L’initiative réclame enfin la création de classes régionales d’encadrement, dispensant l’enseignement des trois filières du secondaire, où les élèves aptes à suivre le programme ordinaire mais souffrant de problèmes comportementaux seraient orientés pour un an au moins. Ils y seraient encadrés par des enseignants expérimentés et bénéficieraient d’appuis et de devoirs surveillés. C’est à tort que d’aucuns y voient une mesure scandaleusement ségrégative, une forme d’incarcération de ceux qui ne se coulent pas parfaitement dans le moule. Il s’agit, certes, de soulager les classes dans lesquelles il est devenu presque impossible d’enseigner à cause d’un unique élément perturbateur, mais aussi et surtout de permettre aux jeunes concernés de revenir sur le «droit chemin» sans mettre en péril leur formation.

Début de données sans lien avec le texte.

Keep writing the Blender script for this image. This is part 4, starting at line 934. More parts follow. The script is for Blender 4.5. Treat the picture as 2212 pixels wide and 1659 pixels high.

Toutes ces propositions, qui relèvent du simple bon sens, sont fondées sur les constats de personnes vivant quotidiennement le système de l’intérieur et non sur les théories délirantes de pédagogistes qui n’ont jamais vu un enfant de près. L’initiative, qui sera soumise au vote le 4 septembre, doit être approuvée, et son prétendu contre-projet rejeté. On ne saurait en effet se satisfaire d’un compromis politicien qui arrache des larmes de bonheur à la conseillère d’Etat en charge du dossier et amène socialistes et radicaux à se congratuler parmi pour leur extraordinaire sens du consensus, mais qui ne résout en rien les problèmes de l’école vaudoise.